要するに野郎たちが野郎たちと殴り合い、拳と拳で語る熱血作品であるが、ナイフや鉄パイプを持った危ない喧嘩ではなく、己の拳と足のみで戦うという珍しいスタイルの作品でもある。
──また数人で一人をボコるという卑怯な場面もなく、一対一での正統派な戦い方もあり、陰湿になりそうで暗いテーマを明るく持っていくという巧みな手腕にため息が漏れる。
──実際の高校生活に寄せたリアルな青春時代、しかしながらこの近況ではあり得ない喧嘩という名のフィクション。
この二つのジャンルを高度に絡み合わせていい感じに表現しているのだ。
しかもキャラたちによる胸にしみるような名言が連発し、アニメというより、名作映画を観ているような感覚に陥ってしまう。
ただの暴力テイストかと思っていたら、良い意味でのちから比べでもあり、感涙する場合もちらほらとあり、物語の主人公同様、油断できない展開でもある。
──だが、話の流れが非常にスローペースであり、獅子頭連編との喧嘩のシーンで第一期のほとんどを占めており、何話も作品を跨いでも結局は二日しか経っていないので、人によっては飽きられやすい内容だ。
だからといって話数を飛ばして観ると、物語についていけない感が惜しい。
──喧嘩に強いイメージがある主人公の桜も癖があり、純粋で天然、ツンデレ、さらに明るいのか、暗いのか、はっきりしない性格でもあり、他のキャラより若干浮いて見える。
強いて言えば、喧嘩が好きなだけの変人にも見て取れるかも知れない……。
まあ、構成は良くできており、次回予告の紙芝居のようなコントは面白いが……。
──無限にもある喧嘩を繰り返し、ボロボロで汚れた格好でも、翌日には何ごともなかったようにピンピンとした元気な姿で現れる彼ら……。

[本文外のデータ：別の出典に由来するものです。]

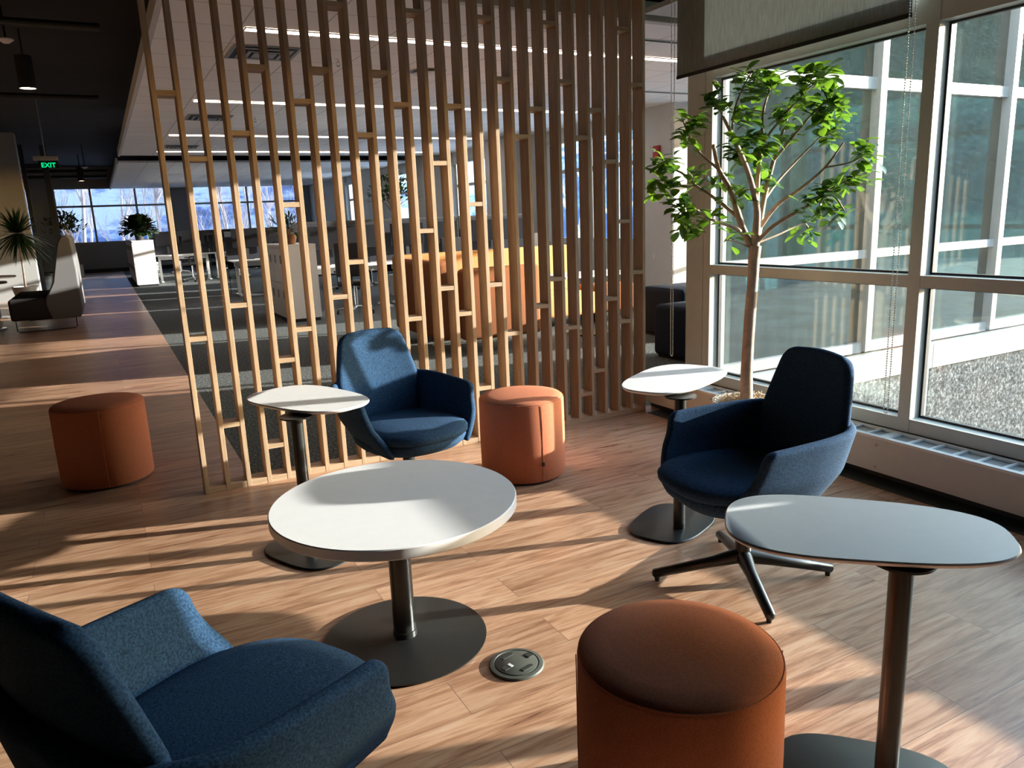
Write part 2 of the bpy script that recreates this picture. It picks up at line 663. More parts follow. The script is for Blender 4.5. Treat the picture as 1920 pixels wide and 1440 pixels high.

アクション漫画が原作だからとはいえ、サイボーグの肉体ではないらしい……。
──喧嘩による美学とは何か。
例え、敵同士として拳を重ねても、勝負が終わればみんな仲良しこよし。
時には雨が降るシーンもあるが、同じ人としての差別という垣根がない。
そう思わせてくれるカラッとした天気のアニメでもある。